[START RECORDS TO USE]
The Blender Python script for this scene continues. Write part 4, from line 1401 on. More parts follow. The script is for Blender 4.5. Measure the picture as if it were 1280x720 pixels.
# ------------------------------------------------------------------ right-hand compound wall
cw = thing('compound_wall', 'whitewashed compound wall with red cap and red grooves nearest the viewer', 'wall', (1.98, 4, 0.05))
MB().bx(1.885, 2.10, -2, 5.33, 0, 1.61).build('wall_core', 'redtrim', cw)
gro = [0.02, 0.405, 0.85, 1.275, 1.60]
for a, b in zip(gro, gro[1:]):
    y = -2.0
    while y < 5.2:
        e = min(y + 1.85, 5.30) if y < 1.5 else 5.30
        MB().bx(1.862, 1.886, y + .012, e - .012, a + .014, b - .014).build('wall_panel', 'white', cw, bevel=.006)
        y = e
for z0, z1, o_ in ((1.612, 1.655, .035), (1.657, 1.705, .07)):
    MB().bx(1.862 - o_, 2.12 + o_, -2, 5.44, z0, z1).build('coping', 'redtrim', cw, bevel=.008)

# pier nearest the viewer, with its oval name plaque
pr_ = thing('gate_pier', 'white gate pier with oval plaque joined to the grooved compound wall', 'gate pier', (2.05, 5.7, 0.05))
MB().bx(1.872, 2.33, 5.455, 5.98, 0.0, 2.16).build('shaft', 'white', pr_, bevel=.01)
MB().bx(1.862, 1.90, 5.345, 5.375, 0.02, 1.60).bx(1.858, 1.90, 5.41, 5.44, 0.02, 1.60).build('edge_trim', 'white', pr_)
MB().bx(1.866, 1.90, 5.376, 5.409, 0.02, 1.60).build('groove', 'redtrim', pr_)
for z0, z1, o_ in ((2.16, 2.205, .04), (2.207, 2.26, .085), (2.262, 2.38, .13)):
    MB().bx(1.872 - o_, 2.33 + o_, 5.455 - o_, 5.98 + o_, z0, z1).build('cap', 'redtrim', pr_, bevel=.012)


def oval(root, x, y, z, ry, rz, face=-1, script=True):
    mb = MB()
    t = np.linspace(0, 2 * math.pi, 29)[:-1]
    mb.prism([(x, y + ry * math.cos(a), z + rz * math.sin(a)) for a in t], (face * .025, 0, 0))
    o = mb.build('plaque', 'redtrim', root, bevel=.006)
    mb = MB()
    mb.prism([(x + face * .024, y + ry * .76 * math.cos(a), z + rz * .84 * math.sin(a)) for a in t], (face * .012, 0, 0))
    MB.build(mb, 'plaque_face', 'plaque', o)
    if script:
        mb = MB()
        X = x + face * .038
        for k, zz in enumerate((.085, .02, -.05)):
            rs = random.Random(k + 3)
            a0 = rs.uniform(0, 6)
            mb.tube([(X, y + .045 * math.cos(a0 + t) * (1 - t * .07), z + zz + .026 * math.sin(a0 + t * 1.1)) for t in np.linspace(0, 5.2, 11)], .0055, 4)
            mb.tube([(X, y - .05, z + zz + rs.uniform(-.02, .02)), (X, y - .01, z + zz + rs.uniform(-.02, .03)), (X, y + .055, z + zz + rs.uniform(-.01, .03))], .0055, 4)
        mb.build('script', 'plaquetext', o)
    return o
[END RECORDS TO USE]
[START RECORDS TO USE]
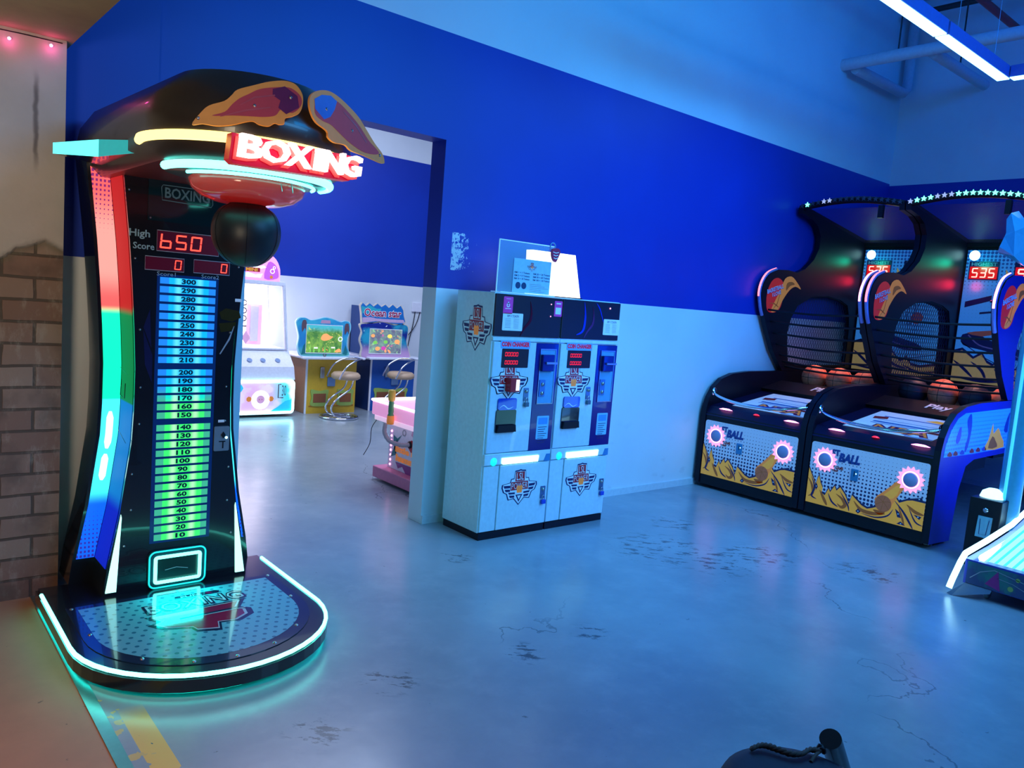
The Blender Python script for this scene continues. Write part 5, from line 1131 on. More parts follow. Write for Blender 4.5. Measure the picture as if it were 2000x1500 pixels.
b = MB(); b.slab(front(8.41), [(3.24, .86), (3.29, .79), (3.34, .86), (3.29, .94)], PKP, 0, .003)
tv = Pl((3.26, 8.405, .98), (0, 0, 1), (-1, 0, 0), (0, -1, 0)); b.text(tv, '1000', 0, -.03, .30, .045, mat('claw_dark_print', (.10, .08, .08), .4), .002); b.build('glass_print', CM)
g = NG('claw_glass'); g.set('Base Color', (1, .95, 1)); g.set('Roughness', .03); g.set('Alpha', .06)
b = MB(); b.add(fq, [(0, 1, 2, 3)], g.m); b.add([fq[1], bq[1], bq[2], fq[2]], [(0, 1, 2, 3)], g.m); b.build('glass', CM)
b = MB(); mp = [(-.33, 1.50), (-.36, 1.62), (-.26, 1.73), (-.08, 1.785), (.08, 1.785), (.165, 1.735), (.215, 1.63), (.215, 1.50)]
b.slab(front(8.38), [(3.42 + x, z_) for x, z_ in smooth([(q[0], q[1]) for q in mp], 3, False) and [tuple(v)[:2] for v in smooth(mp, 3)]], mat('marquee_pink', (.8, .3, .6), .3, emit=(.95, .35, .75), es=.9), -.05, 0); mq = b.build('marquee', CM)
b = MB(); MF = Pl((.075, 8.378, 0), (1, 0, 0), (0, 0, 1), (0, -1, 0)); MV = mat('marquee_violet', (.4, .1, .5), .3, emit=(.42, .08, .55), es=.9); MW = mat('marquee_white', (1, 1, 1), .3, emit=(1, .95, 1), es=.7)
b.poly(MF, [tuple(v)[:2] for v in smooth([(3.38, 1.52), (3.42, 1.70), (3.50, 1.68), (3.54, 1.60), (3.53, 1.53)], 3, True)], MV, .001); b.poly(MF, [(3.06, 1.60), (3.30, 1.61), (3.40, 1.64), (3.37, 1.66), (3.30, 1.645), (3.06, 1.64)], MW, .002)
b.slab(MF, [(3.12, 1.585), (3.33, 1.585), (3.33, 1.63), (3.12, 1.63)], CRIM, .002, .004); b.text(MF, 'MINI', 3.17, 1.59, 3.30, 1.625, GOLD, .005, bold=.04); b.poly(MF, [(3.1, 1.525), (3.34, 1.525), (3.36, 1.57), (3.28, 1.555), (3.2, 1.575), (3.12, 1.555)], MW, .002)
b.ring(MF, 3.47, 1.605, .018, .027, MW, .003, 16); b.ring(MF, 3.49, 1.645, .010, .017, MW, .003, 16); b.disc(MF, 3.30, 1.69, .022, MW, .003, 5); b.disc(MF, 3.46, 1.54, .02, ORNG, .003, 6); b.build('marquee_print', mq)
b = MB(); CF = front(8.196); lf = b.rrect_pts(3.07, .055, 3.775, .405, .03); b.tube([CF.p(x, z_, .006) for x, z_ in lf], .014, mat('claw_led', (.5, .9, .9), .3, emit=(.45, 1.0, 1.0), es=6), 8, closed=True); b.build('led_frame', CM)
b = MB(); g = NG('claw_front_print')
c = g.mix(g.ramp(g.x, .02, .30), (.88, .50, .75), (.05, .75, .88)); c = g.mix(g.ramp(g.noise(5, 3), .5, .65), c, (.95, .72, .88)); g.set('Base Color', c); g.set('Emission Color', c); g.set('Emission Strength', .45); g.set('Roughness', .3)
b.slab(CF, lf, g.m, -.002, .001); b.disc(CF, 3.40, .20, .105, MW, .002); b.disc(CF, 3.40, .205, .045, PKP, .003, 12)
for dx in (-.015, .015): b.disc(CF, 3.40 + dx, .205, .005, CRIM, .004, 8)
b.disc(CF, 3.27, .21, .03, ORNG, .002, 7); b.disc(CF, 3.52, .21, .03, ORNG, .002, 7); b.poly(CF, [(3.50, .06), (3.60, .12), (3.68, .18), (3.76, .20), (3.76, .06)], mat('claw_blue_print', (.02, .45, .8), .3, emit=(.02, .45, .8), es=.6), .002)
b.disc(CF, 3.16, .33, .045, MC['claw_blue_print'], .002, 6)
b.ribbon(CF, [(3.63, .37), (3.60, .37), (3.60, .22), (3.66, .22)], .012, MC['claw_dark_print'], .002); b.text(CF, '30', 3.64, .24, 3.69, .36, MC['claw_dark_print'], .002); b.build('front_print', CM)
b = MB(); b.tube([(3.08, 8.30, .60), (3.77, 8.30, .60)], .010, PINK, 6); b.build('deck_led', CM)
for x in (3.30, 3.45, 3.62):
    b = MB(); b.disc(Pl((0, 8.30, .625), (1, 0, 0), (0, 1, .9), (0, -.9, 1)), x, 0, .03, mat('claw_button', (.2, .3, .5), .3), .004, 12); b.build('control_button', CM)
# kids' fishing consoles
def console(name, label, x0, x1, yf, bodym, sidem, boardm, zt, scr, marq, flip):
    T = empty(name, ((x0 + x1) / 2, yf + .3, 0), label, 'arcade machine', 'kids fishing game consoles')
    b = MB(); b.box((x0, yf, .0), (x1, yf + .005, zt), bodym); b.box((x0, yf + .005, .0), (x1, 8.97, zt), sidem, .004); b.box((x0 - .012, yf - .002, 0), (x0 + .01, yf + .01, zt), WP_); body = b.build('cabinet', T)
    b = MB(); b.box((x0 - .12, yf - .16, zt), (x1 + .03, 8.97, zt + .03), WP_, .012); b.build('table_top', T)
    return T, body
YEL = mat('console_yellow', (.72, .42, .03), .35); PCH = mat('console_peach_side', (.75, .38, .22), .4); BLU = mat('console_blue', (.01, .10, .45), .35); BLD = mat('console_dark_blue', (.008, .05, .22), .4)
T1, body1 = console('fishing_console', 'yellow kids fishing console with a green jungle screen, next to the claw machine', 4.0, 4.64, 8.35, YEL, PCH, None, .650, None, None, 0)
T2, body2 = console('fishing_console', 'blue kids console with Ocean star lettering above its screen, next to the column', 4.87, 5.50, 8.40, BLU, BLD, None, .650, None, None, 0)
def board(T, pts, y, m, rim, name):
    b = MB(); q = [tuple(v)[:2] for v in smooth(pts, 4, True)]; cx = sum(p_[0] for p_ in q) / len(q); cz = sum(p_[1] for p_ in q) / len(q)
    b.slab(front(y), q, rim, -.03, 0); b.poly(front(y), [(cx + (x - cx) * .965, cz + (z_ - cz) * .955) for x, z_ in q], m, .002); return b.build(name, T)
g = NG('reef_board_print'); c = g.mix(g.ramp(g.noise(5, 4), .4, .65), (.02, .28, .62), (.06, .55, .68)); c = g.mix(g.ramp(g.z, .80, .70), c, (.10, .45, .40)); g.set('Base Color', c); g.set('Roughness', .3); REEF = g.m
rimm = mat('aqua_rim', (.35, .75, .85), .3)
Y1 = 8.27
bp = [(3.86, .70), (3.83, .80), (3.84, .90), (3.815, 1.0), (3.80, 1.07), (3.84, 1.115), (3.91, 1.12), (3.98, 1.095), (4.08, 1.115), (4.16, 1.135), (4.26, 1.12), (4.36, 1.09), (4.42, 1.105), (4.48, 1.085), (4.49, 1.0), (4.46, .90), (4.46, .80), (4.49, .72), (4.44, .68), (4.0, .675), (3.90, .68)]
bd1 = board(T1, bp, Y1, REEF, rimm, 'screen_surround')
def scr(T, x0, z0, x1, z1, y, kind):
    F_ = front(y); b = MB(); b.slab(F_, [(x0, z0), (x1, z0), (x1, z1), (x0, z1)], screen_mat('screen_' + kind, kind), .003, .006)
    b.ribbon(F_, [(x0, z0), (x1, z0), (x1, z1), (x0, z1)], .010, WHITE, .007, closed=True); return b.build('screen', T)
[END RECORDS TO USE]
▶ _THE EXERCISE_
Solely the line containing "were 1280x720 pixels.", the line containing "MB().bx(1.862 - o_, 2.12", and the lines between them are to be given again, exactly as written.

▶ _OUTPUT_
The Blender Python script for this scene continues. Write part 4, from line 1401 on. More parts follow. The script is for Blender 4.5. Measure the picture as if it were 1280x720 pixels.
# ------------------------------------------------------------------ right-hand compound wall
cw = thing('compound_wall', 'whitewashed compound wall with red cap and red grooves nearest the viewer', 'wall', (1.98, 4, 0.05))
MB().bx(1.885, 2.10, -2, 5.33, 0, 1.61).build('wall_core', 'redtrim', cw)
gro = [0.02, 0.405, 0.85, 1.275, 1.60]
for a, b in zip(gro, gro[1:]):
    y = -2.0
    while y < 5.2:
        e = min(y + 1.85, 5.30) if y < 1.5 else 5.30
        MB().bx(1.862, 1.886, y + .012, e - .012, a + .014, b - .014).build('wall_panel', 'white', cw, bevel=.006)
        y = e
for z0, z1, o_ in ((1.612, 1.655, .035), (1.657, 1.705, .07)):
    MB().bx(1.862 - o_, 2.12 + o_, -2, 5.44, z0, z1).build('coping', 'redtrim', cw, bevel=.008)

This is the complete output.